Na busca por cumprir limites mínimos de palavras ou por parecer mais “acadêmico”, muitos autores acabam adicionando trechos redundantes ou genéricos, que não agregam valor. Esse conteúdo é conhecido como filler — ou, em bom português, “encheção de linguiça”.
Frases como:
- “É importante destacar que a literatura é vasta.”
- “Estudos diversos mostram a relevância do tema.”
- “A pesquisa científica tem um papel fundamental na sociedade.”
Todas essas frases dizem muito, mas explicam pouco. Elas apenas ocupam espaço e deixam o texto cansativo.
Como evitar esse problema? Ao revisar seus parágrafos, pratique as seguintes estratégias:
- Pergunte “Qual é o ponto aqui?”
- Se você não consegue resumir o objetivo central do parágrafo em uma frase, talvez ele esteja vago ou disperso.
- Relacione cada ideia ao seu objetivo de pesquisa
- Todo dado apresentado deve ajudar a responder sua pergunta de pesquisa ou a sustentar sua hipótese.
- Escreva como se o leitor não tivesse tempo a perder
- A clareza e a objetividade tornam o texto mais convincente. Seja direto, mas não superficial.
- Evite o óbvio
- Se uma afirmação é amplamente conhecida ou não é necessária para o raciocínio do artigo, talvez possa ser retirada.
- Antecipe perguntas do leitor
- Um bom texto científico responde às dúvidas do leitor antes mesmo que ele as formule.
Escolha um parágrafo do seu artigo (pode ser da introdução, discussão ou conclusão) e faça estas perguntas:
- O que estou dizendo aqui?
- Por que isso é importante?
- Como isso se relaciona com meu argumento principal?
- O que meu leitor vai ganhar ao ler este parágrafo?
Depois, revise o trecho para garantir que essas respostas estejam claras no texto.

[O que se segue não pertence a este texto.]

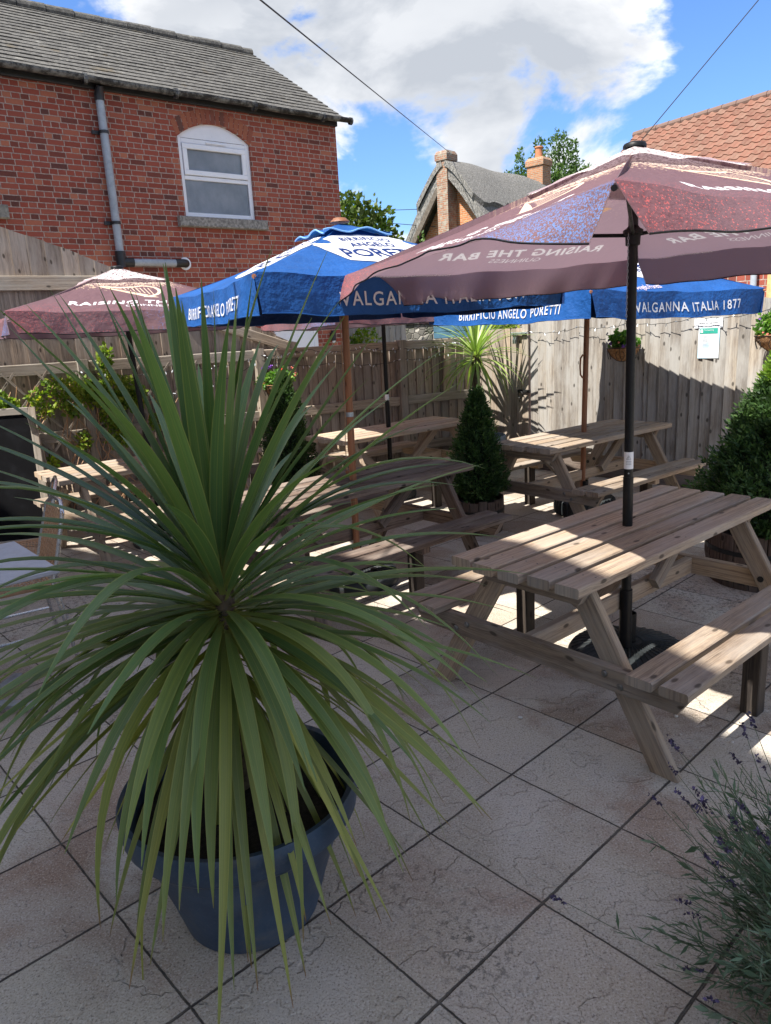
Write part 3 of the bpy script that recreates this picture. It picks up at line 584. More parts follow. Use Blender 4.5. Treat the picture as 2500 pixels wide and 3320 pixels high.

Seu objetivo deve ser transformar qualquer informação isolada em parte de um argumento maior e coerente.
Conclusão: toda palavra deve ter uma função. A escrita científica não é um exercício de quantidade, mas de qualidade. Um artigo relevante não é aquele que ocupa mais páginas, mas o que consegue comunicar ideias complexas de forma clara, direta e fundamentada.
Cada parágrafo, cada frase — até mesmo cada palavra — deve ter uma função. Se não tiver, repense, reescreva ou simplesmente elimine.
Lembre-se: escrever bem é respeitar o tempo do seu leitor e valorizar sua própria pesquisa.